Paul: “Five times I received at the hands of the Jews the forty lashes less one. Three times I was beaten with rods. Once I was stoned. Three times I was shipwrecked; a night and a day I was adrift at sea; on frequent journeys, in danger from rivers, danger from robbers, danger from my own people, danger from Gentiles, danger in the city, danger in the wilderness, danger at sea, danger from false brothers; in toil and hardship, through many a sleepless night, in hunger and thirst, often without food,a in cold and exposure. And, apart from other things, there is the daily pressure on me of my anxiety for all the churches.”  2 Corinthians 11:24-28

"And what more shall I say? I do not have time to tell about Gideon, Barak, Samson, Jephthah, David, Samuel and the prophets, who through faith conquered kingdoms, administered justice, and gained what was promised; who shut the mouths of lions, quenched the fury of the flames, and escaped the edge of the sword; whose weakness was turned to strength; and who became powerful in battle and routed foreign armies. Women received back their dead, raised to life again. Others were tortured and refused to be released, so that they might gain a better resurrection. Some faced jeers and flogging, while still others were chained and put in prison. They were stoned; they were sawed in two; they were put to death by the sword. They went about in sheepskins and goatskins, destitute, persecuted and mistreated— the world was not worthy of them. They wandered in deserts and mountains, and in caves and holes in the ground.
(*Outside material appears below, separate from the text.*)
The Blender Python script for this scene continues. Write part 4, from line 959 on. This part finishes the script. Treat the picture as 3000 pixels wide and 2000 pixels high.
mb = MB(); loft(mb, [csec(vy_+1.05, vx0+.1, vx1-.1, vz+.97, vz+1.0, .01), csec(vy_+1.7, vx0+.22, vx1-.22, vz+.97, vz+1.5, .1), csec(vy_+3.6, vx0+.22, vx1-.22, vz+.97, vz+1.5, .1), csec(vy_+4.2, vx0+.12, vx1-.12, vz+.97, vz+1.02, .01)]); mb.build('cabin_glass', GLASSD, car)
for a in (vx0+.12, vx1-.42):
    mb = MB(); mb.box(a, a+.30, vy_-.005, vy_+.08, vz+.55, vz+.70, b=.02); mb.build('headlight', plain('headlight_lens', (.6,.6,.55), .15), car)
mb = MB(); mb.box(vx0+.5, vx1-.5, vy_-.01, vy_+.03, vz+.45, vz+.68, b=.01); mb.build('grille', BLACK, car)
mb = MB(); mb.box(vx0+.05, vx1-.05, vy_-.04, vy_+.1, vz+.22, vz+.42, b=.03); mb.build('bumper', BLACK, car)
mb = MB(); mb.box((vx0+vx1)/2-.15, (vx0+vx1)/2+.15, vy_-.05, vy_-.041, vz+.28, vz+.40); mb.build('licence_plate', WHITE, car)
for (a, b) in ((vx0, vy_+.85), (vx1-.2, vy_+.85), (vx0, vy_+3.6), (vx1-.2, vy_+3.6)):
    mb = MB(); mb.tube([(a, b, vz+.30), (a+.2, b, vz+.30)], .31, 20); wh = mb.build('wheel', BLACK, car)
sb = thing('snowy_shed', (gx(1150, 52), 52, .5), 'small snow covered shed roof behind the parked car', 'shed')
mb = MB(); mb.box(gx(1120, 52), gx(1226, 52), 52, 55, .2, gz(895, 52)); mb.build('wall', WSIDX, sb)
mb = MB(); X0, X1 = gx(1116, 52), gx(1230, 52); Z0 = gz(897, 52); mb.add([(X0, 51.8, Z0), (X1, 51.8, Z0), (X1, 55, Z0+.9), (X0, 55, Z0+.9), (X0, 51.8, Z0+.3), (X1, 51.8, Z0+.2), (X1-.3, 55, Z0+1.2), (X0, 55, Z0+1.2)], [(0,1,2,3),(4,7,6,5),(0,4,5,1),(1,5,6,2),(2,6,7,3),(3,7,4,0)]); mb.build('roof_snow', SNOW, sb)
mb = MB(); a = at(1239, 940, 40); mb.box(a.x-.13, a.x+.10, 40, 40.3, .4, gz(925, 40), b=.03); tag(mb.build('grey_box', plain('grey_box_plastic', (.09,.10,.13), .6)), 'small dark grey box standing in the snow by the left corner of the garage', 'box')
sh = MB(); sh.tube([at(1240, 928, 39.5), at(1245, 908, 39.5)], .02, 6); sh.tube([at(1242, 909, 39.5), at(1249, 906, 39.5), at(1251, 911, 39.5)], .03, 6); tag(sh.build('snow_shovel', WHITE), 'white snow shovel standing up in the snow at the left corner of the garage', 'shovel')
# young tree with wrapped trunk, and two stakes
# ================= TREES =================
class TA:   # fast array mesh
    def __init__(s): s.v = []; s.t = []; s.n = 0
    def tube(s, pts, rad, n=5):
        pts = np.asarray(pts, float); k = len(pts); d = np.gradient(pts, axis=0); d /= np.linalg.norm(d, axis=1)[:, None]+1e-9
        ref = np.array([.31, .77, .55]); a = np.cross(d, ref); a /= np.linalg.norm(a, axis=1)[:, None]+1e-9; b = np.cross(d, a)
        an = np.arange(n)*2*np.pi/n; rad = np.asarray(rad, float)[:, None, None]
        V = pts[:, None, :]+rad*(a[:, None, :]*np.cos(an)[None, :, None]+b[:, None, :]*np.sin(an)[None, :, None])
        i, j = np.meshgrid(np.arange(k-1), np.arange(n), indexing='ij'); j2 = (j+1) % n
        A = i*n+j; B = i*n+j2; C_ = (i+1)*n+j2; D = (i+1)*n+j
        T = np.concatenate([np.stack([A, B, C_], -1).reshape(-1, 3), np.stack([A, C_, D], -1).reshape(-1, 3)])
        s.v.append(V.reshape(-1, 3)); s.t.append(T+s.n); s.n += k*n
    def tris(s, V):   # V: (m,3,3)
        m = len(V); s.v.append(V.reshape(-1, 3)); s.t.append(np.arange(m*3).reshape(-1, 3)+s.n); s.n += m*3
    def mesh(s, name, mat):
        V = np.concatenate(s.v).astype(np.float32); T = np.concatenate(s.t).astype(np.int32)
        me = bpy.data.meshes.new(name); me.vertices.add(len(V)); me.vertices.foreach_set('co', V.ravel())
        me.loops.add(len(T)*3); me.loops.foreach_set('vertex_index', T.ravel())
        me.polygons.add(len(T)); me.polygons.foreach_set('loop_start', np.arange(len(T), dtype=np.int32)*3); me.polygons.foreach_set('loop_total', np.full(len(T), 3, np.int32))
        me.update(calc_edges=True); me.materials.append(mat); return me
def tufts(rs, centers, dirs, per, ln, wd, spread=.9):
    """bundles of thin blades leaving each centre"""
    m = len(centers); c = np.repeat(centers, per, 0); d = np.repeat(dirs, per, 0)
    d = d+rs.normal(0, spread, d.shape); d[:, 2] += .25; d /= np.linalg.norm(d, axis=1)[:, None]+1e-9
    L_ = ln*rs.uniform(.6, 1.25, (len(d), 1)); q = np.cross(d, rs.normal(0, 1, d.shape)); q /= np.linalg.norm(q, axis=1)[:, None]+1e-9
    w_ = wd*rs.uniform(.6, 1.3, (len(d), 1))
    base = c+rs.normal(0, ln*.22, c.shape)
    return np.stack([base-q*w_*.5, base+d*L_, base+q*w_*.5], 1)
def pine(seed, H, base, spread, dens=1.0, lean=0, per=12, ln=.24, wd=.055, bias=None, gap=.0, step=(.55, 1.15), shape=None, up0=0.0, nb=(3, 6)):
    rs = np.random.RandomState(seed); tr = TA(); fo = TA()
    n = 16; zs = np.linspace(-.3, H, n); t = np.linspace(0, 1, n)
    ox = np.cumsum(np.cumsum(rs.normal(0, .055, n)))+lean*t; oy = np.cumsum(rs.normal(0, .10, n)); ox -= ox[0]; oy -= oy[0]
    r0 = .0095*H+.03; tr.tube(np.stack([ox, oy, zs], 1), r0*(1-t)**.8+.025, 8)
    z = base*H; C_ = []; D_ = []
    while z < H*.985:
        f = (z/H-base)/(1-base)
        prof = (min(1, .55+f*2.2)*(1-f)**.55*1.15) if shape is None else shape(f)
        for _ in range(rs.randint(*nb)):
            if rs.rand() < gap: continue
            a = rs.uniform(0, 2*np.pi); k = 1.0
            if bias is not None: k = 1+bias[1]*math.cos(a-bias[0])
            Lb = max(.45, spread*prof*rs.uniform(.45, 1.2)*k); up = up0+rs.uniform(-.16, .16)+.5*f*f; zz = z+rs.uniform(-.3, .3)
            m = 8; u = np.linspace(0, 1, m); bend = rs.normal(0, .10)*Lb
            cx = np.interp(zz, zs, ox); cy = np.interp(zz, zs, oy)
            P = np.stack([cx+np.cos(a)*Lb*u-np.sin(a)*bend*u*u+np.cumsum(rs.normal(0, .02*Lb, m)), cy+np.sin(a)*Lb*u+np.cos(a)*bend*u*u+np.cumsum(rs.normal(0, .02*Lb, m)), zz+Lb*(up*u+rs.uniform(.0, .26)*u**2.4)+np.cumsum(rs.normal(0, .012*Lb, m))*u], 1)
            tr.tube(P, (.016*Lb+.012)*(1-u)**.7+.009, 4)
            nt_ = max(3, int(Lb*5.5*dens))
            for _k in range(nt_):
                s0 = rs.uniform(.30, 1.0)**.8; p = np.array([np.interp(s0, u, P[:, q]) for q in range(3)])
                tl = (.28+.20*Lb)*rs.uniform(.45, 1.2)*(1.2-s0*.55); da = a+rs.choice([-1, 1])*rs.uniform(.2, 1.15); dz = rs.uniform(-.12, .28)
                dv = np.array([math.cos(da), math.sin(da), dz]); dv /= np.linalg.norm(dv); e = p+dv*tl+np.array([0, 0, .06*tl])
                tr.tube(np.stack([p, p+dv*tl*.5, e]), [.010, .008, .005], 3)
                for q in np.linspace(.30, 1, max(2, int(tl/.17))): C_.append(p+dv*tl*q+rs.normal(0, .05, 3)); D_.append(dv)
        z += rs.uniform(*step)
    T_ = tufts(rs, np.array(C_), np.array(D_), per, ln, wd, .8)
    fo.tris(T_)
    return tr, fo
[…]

"These were all commended for their faith, yet none of them received what had been promised. God had planned something better for us so that only together with us would they be made perfect." Hebrews 11:32-40

Samwise Gamgee says in the movie Two Towers, "It's like in the great stories, Mr. Frodo. The ones that really mattered. Full of darkness and danger they were... But in the end, it's only a passing thing, this shadow. Even darkness must pass. A new day will come. And when the sun shines, it will shine out the clearer. Those were the stories that stayed with you, the ones that meant something, even if you were too small to understand why. But I think, Mr. Frodo, I do understand. I know now. Folk in those stories had lots of chances of turning back, only they didn't. They kept going because they were holding on to something."

I prayed that my life would be a story that shouts God's love, grace, and mercy. I didn't understand what that would entail. I still don't fully know. 

But, you know what? 
I want to be like an apostle or prophet... or maybe even like Jesus.

I'm holding on to something.


I believe He is good.
I see He understands.
But, most of all, I know He is worth it.